**Problem to work on**
Select every line below containing the word "wide".

**Excerpted records**
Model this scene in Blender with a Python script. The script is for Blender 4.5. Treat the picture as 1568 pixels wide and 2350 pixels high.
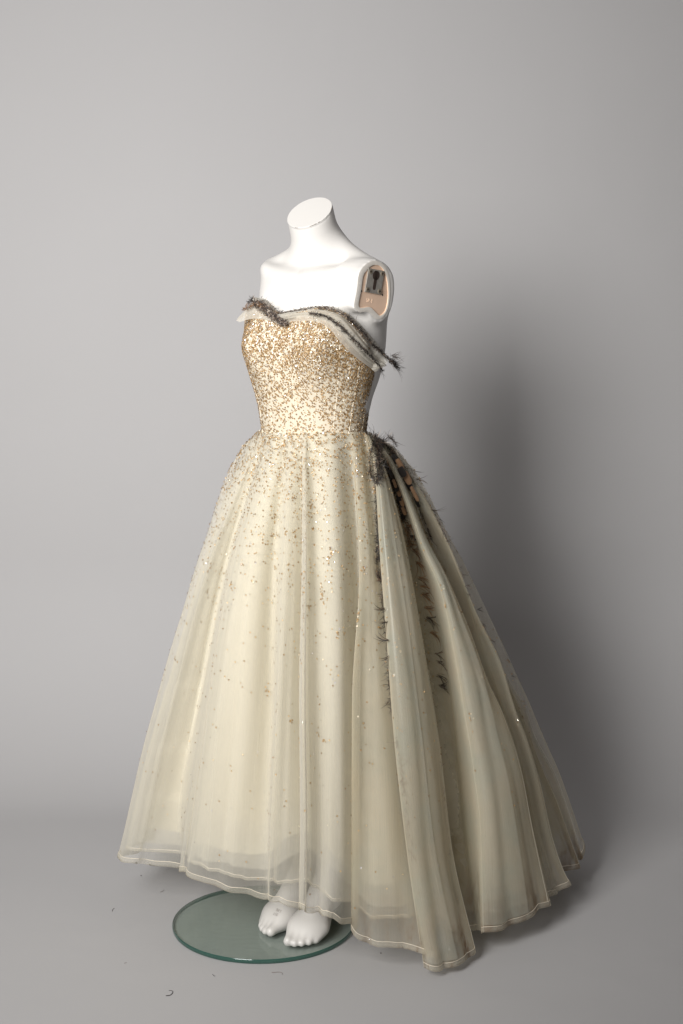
import bpy, bmesh, math, random
import numpy as np
from mathutils import Vector
from mathutils.bvhtree import BVHTree

for o in list(bpy.data.objects):
    bpy.data.objects.remove(o)
SC = bpy.context.scene
COL = SC.collection
rng = np.random.default_rng(7)
random.seed(7)

# ------------------------------------------------------------------ camera, light, exposure
CAM_H, CAM_D, PITCH, FPX = 1.45, 3.32, math.radians(9.8), 3861.0   # FPX: focal length for a 2350 px tall picture
cam = bpy.data.cameras.new('camera')
camo = bpy.data.objects.new('camera', cam)
COL.objects.link(camo)
camo.location = (0, -CAM_D, CAM_H)
camo.rotation_euler = (math.pi / 2 - PITCH, 0, 0)
cam.sensor_fit = 'VERTICAL'
cam.sensor_height = 24.0
cam.lens = 24.0 * FPX / 2350.0
cam.clip_end = 100
SC.camera = camo

w = bpy.data.worlds.new('World')
SC.world = w
w.use_nodes = True
w.node_tree.nodes['Background'].inputs[0].default_value = (1.0, 0.94, 0.925, 1)
w.node_tree.nodes['Background'].inputs[1].default_value = 0.125


def area(name, loc, target, size, energy, color=(1, 1, 1), size_y=None):
    l = bpy.data.lights.new(name, 'AREA')
    l.energy = energy
    l.color = color
    l.size = size
    if size_y:
        l.shape = 'RECTANGLE'
        l.size_y = size_y
    o = bpy.data.objects.new(name, l)
    COL.objects.link(o)
    o.location = loc
    o.rotation_euler = (Vector(target) - Vector(loc)).to_track_quat('-Z', 'Y').to_euler()
    return o


key = area('key_softbox', (-1.28, -2.5, 2.02), (-0.42, 0.6, 1.10), 1.1, 50, (1.0, 0.985, 0.97), 1.3)
key.data.spread = math.radians(93)
area('top_fill', (-0.6, -1.2, 3.6), (0.0, 0.3, 0.5), 1.6, 6, (1.0, 0.98, 0.97))
SC.view_settings.view_transform = 'Standard'
SC.view_settings.look = 'None'
SC.view_settings.exposure = 0.0
SC.view_settings.gamma = 1.0
SC.cycles.transparent_max_bounces = 40
SC.cycles.max_bounces = 10
SC.cycles.diffuse_bounces = 4
SC.cycles.transmission_bounces = 8

# ------------------------------------------------------------------ measuring helpers (points of the photo -> places in the room)
FWD = np.array([0, math.cos(PITCH), -math.sin(PITCH)])
UP = np.array([0, math.sin(PITCH), math.cos(PITCH)])
CPOS = np.array([0, -CAM_D, CAM_H])


def ray(px, py):
    return FWD + (px - 784) / FPX * np.array([1, 0, 0]) - (py - 1175) / FPX * UP


def atz(px, py, z):
    d = ray(px, py)
    return CPOS + d * (z - CAM_H) / d[2]


def aty(px, py, y):
    d = ray(px, py)
    return CPOS + d * (y + CAM_D) / d[1]


def proj(p):
    q = np.asarray(p) - CPOS
    z = q @ FWD
    return np.stack([784 + FPX * q[..., 0] / z, 1175 - FPX * (q @ UP) / z], -1)


PSI = math.radians(31)                      # the figure is turned this much to its right
BODY_O = np.array([-0.057, 0.095, 0.0])
BX = np.array([math.cos(PSI), -math.sin(PSI), 0])     # towards its left arm
BY = np.array([math.sin(PSI), math.cos(PSI), 0])      # towards its back


def b2w(p, o=BODY_O):
    p = np.asarray(p, float)
    return o + p[..., 0:1] * BX + p[..., 1:2] * BY + p[..., 2:3] * np.array([0, 0, 1.0])


# ------------------------------------------------------------------ object helpers
def mesh_obj(name, verts, faces, mat, parent=None, smooth=True, uv=None):
    me = bpy.data.meshes.new(name)
    me.from_pydata([tuple(map(float, v)) for v in verts], [], [tuple(map(int, f)) for f in faces])
    if smooth:
        me.polygons.foreach_set('use_smooth', [True] * len(me.polygons))
    if uv is not None:
        lay = me.uv_layers.new(name='UVMap')
        li = np.empty(len(me.loops), np.int32)
        me.loops.foreach_get('vertex_index', li)
        lay.data.foreach_set('uv', np.asarray(uv, np.float32)[li].ravel())
    me.update()
    o = bpy.data.objects.new(name, me)
    COL.objects.link(o)
    if mat is not None:
        me.materials.append(mat)
    if parent is not None:
        o.parent = parent
    return o


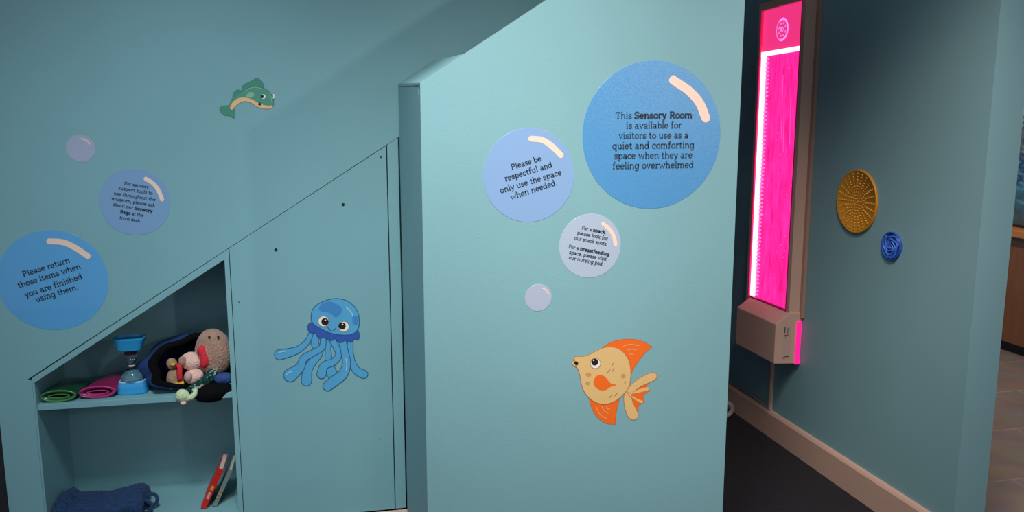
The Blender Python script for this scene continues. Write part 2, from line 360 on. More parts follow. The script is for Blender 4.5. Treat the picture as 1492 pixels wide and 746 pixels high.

**Exercise solution**
Model this scene in Blender with a Python script. The script is for Blender 4.5. Treat the picture as 1568 pixels wide and 2350 pixels high.
The Blender Python script for this scene continues. Write part 2, from line 360 on. More parts follow. The script is for Blender 4.5. Treat the picture as 1492 pixels wide and 746 pixels high.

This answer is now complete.